● **WHAT IS REQUIRED**: Determine how many lines include the word "Blender", then give that number and nothing more.

(Recorded data)
□ □ □
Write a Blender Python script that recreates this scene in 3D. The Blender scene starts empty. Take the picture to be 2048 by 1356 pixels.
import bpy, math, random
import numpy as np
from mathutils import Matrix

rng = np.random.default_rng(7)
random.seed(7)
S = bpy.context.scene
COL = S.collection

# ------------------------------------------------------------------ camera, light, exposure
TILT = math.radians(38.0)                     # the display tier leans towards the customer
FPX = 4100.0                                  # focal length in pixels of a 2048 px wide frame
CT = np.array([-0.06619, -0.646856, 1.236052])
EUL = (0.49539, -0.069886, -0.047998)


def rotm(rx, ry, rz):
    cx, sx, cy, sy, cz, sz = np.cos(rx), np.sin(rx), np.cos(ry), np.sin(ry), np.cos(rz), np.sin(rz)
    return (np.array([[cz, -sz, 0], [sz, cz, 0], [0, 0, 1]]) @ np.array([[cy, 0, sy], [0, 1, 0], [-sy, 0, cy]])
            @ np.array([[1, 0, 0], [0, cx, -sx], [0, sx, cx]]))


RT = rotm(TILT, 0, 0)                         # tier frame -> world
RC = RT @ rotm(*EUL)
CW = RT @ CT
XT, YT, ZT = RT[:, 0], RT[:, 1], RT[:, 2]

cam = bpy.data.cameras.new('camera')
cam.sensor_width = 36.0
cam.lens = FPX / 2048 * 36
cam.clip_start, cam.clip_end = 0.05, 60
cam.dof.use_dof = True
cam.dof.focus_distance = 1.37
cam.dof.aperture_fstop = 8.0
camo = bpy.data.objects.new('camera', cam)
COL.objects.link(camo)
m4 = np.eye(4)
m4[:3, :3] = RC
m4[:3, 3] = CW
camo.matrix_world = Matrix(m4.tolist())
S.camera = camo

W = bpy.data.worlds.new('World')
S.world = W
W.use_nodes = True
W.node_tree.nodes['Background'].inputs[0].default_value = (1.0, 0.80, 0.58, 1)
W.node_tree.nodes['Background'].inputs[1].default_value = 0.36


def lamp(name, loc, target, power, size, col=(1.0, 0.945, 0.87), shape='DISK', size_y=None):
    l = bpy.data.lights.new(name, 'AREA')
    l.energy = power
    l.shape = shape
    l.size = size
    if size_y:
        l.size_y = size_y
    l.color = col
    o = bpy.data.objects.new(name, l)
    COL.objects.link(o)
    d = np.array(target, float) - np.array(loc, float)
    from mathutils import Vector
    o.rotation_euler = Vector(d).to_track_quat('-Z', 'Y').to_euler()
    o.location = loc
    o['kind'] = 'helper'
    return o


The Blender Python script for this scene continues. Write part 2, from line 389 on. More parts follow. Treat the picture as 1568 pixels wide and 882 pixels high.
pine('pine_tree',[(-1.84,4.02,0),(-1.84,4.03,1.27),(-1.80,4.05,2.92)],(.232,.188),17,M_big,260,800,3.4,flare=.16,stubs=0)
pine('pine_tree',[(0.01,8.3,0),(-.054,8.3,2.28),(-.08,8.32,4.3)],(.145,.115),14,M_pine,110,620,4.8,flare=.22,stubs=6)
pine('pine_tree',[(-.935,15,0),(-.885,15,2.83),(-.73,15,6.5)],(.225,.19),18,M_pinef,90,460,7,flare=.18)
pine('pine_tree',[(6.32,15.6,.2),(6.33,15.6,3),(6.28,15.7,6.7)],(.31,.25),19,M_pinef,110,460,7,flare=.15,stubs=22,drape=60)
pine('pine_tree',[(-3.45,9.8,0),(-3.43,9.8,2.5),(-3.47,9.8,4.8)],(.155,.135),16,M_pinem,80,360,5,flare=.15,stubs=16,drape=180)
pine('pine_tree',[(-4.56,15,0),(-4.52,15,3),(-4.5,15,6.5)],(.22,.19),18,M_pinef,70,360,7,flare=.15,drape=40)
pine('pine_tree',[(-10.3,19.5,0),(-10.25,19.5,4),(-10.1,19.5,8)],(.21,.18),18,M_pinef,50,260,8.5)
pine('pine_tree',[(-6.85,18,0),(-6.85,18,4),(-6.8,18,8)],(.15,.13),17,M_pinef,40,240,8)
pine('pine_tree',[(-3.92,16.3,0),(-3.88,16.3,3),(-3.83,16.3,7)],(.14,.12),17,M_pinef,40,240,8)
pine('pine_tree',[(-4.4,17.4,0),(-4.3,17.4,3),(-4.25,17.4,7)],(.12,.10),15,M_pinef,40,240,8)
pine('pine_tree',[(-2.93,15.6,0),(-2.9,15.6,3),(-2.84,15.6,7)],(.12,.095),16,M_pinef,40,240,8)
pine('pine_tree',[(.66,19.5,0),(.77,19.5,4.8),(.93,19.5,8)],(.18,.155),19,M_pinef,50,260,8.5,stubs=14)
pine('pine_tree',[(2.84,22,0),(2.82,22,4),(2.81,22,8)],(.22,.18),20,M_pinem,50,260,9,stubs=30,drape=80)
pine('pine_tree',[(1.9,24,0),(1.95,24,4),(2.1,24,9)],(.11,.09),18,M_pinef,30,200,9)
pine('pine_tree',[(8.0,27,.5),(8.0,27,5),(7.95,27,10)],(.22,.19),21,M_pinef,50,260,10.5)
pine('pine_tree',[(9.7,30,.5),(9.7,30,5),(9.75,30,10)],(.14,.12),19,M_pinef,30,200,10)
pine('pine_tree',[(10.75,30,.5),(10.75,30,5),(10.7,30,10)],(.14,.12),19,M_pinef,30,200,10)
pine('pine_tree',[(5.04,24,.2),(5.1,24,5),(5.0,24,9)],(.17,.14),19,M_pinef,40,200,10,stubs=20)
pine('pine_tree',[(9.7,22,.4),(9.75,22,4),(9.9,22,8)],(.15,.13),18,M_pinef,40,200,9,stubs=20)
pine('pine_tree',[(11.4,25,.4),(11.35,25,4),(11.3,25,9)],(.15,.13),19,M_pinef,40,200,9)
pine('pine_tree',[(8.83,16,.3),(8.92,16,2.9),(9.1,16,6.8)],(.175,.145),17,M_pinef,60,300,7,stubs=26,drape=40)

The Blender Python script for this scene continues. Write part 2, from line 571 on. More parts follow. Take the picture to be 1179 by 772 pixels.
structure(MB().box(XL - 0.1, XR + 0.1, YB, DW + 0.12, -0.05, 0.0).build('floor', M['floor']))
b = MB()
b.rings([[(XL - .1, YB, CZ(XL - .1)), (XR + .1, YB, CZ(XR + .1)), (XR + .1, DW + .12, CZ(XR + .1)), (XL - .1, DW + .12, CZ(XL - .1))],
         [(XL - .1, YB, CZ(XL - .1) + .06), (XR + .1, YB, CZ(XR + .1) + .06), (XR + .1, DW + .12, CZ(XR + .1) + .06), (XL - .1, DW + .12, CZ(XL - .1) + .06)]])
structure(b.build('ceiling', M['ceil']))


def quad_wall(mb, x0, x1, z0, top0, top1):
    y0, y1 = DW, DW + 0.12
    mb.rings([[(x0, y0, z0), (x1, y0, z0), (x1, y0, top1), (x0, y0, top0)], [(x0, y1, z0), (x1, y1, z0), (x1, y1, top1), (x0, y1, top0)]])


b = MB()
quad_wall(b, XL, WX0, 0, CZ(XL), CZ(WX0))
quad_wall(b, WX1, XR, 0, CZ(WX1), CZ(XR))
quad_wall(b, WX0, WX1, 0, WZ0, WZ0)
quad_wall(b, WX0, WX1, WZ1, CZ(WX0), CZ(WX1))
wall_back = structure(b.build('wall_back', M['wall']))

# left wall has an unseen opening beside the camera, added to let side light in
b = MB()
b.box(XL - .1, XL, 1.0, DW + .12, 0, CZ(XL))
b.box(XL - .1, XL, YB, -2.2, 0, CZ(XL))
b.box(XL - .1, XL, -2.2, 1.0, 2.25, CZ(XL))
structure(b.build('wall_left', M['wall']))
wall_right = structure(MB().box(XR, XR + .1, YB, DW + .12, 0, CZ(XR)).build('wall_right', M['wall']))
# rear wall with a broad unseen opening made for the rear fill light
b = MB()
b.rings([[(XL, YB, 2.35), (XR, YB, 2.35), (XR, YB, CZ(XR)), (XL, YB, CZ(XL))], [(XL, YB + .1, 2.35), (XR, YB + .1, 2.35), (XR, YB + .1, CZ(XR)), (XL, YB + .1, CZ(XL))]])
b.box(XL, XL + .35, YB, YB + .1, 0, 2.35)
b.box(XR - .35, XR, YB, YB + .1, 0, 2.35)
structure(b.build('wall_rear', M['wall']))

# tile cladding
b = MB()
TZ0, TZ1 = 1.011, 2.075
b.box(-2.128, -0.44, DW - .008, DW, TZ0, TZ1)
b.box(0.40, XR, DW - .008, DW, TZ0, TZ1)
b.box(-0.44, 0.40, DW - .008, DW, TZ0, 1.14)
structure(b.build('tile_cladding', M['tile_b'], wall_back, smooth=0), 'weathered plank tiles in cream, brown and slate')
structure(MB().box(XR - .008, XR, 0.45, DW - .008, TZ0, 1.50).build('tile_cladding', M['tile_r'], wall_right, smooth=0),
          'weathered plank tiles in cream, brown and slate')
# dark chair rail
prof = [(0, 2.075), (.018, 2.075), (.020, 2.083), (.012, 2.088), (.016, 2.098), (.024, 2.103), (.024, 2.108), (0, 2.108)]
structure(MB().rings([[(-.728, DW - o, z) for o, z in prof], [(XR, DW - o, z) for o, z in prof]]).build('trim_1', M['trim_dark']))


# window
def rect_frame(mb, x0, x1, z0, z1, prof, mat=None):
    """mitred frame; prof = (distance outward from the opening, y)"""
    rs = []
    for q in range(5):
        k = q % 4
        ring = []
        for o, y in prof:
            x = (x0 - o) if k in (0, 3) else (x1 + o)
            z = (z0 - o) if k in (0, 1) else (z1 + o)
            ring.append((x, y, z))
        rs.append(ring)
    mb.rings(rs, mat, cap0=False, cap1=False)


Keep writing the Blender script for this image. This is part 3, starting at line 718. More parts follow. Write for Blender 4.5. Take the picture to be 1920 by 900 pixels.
□ □ □
● **FINISHED EXERCISE**: 4